Though I’ll spare you the details of my procedure, you’ll get an idea from how I recounted it to a client later (much later, after the numbing had worn off and after I’d had a good lie day). My client was referring to an issue in a way I thought wasn’t the best light in which to put it, mostly because by implication it created an unfair and, I think, unjust impression of what’s actually an improvement. So I said:

“I had a dental appointment earlier today. That’s what they called it:  a dental appointment. If they’d said they were going to saw my tooth in half with a power tool and then use pliers to wrench the pieces out of my head, I might not have gone.”

He got my point.

Once the drilling and sawing and wrenching were done, as well as the flying of my spittle all over and down my neck, I was turned over to my dentist’s assistant, C., a young man I’ve come to like. He’s modest, friendly, capable, professional, and a bit on the short side. He told me what would come next.

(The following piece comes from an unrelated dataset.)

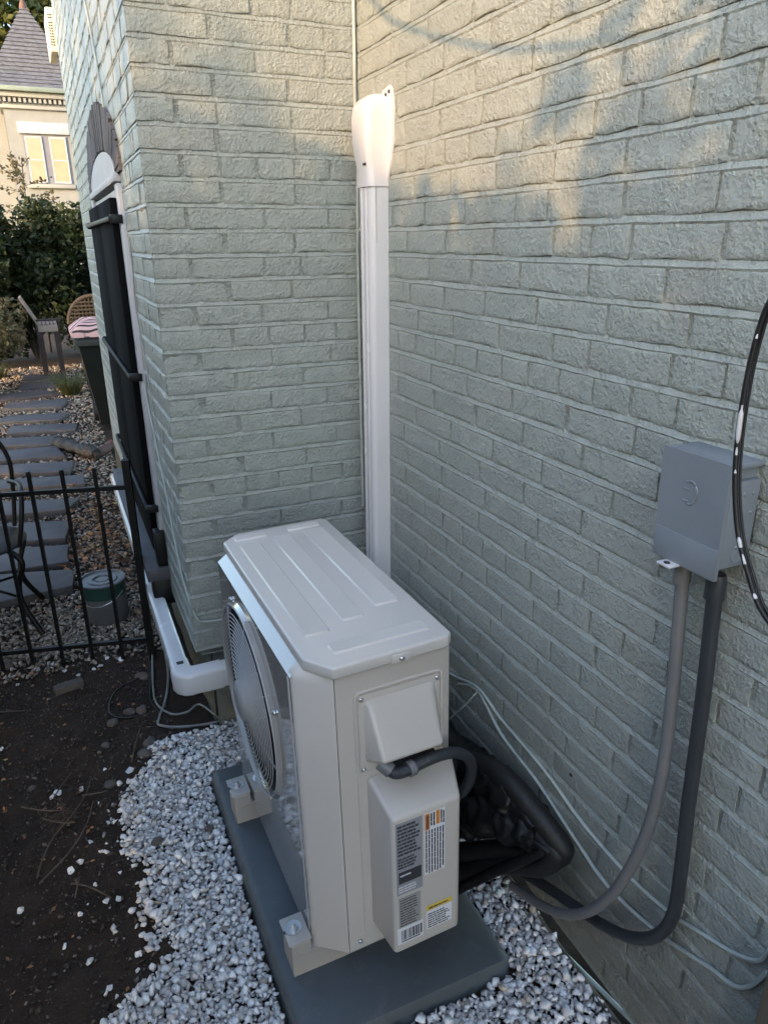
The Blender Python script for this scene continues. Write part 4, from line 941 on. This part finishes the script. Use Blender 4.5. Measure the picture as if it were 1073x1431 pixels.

“Okay, now I just need to make a new temporary tooth for you.” 

“What could be more fun?” I said. Most of my retorts are delivered blankly — even close friends have told me they’re unsure of my tone, and please remember my comic hero is the expressionless Buster Keaton — but I’m not sure how C. took this.

“For me,” he said, “this is fun.”If I’d any doubt before that I was in the right place (and I hadn’t), it was all gone now. Anyone who spends 40 hours a week vacuuming out the insides of someone’s mouth while his boss is applying a drill one inch away, and then cleaning up the associated offal, had better like it.